SOURCE EXCERPT:
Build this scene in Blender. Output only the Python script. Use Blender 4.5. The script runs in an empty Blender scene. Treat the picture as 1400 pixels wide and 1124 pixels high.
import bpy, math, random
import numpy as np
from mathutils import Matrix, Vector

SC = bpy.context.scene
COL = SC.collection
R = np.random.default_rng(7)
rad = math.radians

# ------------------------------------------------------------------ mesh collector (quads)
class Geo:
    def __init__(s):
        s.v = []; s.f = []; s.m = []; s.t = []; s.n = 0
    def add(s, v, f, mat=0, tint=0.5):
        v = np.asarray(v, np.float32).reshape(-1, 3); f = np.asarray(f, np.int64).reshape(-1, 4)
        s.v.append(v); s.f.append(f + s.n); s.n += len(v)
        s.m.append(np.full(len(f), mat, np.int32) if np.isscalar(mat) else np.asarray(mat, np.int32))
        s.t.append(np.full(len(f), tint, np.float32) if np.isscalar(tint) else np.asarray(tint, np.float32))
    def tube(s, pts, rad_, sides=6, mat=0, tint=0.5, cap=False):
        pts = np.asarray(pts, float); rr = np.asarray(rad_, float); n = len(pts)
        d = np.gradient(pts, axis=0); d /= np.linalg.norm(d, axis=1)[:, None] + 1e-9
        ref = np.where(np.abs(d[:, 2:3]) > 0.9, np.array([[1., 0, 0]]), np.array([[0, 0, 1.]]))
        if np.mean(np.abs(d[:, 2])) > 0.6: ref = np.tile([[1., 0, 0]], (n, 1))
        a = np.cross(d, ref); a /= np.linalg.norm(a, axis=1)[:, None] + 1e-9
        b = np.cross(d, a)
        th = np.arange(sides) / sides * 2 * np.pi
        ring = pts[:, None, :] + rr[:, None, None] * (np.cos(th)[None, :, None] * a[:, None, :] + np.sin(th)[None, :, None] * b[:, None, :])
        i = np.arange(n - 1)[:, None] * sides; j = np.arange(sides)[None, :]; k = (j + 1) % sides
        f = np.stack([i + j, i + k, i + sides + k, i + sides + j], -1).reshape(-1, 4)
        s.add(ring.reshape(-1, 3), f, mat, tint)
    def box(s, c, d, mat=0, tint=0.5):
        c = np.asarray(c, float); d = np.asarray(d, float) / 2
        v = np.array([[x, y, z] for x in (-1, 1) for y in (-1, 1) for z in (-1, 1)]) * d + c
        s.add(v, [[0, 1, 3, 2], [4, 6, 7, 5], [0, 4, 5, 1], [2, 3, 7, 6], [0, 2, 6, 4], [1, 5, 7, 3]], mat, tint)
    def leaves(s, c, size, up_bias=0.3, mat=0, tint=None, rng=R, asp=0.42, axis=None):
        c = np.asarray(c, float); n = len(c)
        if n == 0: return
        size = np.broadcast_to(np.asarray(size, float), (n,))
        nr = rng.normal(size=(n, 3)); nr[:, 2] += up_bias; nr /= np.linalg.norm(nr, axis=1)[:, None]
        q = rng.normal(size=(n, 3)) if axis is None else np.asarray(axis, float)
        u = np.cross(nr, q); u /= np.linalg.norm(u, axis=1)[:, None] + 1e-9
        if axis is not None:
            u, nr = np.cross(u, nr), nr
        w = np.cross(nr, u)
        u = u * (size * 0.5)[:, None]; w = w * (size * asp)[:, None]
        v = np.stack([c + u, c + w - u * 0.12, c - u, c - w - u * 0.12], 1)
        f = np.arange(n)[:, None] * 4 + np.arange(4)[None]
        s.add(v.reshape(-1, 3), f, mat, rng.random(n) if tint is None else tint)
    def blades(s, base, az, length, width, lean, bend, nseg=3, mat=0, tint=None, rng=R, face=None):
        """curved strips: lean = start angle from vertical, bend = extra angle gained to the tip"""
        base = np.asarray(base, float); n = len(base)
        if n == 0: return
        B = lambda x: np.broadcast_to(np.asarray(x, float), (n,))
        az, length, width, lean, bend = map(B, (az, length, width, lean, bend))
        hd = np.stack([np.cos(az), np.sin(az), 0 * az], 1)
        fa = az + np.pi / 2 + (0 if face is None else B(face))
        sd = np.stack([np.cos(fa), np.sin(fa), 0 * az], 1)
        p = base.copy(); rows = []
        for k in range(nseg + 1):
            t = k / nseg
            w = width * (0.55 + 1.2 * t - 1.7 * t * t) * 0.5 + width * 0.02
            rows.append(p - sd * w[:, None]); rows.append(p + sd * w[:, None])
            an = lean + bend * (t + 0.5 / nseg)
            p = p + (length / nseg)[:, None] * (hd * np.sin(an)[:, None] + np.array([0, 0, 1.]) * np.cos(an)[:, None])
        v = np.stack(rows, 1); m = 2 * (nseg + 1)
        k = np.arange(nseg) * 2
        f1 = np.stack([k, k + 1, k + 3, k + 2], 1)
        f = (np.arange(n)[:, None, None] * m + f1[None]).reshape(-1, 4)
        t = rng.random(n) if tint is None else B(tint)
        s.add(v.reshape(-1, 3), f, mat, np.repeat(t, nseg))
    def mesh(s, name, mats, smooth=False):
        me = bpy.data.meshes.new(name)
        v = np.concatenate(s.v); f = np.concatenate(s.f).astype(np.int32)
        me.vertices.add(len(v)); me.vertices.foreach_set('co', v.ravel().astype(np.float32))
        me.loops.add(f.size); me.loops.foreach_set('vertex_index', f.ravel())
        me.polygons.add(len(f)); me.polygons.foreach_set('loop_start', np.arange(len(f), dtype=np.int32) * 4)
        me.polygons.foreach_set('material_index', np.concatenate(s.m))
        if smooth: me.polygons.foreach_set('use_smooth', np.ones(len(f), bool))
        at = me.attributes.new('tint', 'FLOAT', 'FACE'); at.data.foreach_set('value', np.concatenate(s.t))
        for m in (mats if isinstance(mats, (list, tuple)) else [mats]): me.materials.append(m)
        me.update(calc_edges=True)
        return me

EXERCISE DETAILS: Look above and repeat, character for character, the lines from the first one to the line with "rad = math.radians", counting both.

SOLUTION FOR THIS TASK:
Build this scene in Blender. Output only the Python script. Use Blender 4.5. The script runs in an empty Blender scene. Treat the picture as 1400 pixels wide and 1124 pixels high.
import bpy, math, random
import numpy as np
from mathutils import Matrix, Vector

SC = bpy.context.scene
COL = SC.collection
R = np.random.default_rng(7)
rad = math.radians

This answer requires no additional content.